“We have nothing to review. We have made all the steps as a state and we continue to have an excellent dialogue with the Lithuanian Jewish community and with the global (Jewish) community,” Skvernelis told the Žinių Radijas radio station on Thursday.
“We are not saying that no discussion is needed on these painful issues that do exist. Such discussions are taking place in the government and representatives of the (Jewish) community come (to take part in these discussions).

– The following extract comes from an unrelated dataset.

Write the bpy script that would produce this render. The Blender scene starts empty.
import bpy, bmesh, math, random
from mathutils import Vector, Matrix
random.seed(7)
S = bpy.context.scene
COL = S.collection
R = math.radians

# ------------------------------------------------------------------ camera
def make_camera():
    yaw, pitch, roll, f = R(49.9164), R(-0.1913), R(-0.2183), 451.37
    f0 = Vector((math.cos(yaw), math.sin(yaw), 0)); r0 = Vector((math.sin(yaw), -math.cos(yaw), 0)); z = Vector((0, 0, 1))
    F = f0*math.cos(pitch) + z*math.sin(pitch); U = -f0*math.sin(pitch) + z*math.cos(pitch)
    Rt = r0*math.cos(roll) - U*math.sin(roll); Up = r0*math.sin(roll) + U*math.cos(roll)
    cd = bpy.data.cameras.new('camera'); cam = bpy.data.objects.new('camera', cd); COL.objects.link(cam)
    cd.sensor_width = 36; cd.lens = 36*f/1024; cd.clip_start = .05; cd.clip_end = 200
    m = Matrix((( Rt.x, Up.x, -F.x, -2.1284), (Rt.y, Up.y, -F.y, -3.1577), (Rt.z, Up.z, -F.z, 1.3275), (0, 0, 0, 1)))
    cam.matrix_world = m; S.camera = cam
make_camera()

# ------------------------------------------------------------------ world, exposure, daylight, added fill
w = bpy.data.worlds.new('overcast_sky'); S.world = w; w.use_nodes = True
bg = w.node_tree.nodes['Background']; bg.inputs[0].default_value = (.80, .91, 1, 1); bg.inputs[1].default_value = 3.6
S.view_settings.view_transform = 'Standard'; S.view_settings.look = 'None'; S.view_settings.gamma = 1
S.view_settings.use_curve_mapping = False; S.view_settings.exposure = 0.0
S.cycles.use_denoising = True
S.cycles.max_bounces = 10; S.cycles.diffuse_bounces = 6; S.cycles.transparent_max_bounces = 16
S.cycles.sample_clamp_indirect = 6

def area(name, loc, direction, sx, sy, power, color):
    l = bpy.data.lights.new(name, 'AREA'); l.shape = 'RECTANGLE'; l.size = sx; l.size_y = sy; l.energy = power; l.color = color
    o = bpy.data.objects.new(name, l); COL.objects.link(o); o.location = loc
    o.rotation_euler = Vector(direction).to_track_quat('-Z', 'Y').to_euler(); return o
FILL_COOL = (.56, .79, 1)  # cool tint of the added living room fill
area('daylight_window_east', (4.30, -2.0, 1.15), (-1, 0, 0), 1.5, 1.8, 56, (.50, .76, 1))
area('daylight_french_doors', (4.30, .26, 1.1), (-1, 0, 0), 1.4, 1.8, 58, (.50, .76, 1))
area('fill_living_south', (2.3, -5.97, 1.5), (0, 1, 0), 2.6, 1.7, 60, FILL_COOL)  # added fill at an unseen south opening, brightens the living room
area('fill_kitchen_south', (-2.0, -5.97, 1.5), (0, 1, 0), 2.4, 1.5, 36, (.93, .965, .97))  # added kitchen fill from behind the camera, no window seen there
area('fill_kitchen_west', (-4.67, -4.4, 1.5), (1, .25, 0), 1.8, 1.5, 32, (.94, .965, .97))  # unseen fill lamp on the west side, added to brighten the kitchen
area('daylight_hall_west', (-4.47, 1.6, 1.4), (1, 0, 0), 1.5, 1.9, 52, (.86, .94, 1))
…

Thus, there is nothing to be reviewed,” he said.
Skvernelis commented on a statement by the European Jewish Congress (EJC) which calls on Lithuania to “seriously examine the role of Lithuanians during the Nazi occupation, to cease honoring (those) who took part in collaborating with the Nazi occupation and who played an active role in the murders of Lithuanian Jews”.
According to the prime minister, Lithuania, as a state, has done everything to ensure good relations between the state and the Jewish community.
The EJC, led by Russian businessman Moshe Kantor, issued the statement in defense of Rūta Vanagaitė, an author and a public relations specialist who has recently come under heavy criticism over her remarks about Adolfas Ramanauskas-Vanagas, a Lithuanian anti-Soviet resistance commander.
The EJC said that Vanagaitė “should be praised instead of being attacked”.
Vanagaite said last week that, based on KGB documents, Ramanauskas-Vanagas “is no hero”. According to her, the partisan commander was not tortured by the Soviets and he possibly collaborated with the KGB.
The writer and her partner, Efraim Zuroff of the Simon Wiesenthal Center, have also made comments about Ramanauskas-Vanagas’ alleged role in the Holocaust.
The Lithuanian Jewish Community (LJC) has dissociated itself from publicly made allegations about the anti-Soviet resistance commander’s possible role in Holocaust crimes.
“Lithuanian Jewish Community at this time has no reliable, historical documentary-based evidence confirming the allegations against Ramanauskas-Vanagas in connection with the Lithuanian Jewish Holocaust,” the LJC said in a statement.
There is a unanimous consensus among Lithuanian historians that Ramanauskas-Vanagas was brutally tortured by Soviet officials for his role in the Lithuanian resistance fight and that there is no evidence suggesting his involvement in the Holocaust.
Alma Littera, the publisher of a number of books by Vanagaite, described the writer’s allegations against Ramanauskas-Vanagas as unacceptable and ended cooperation with her.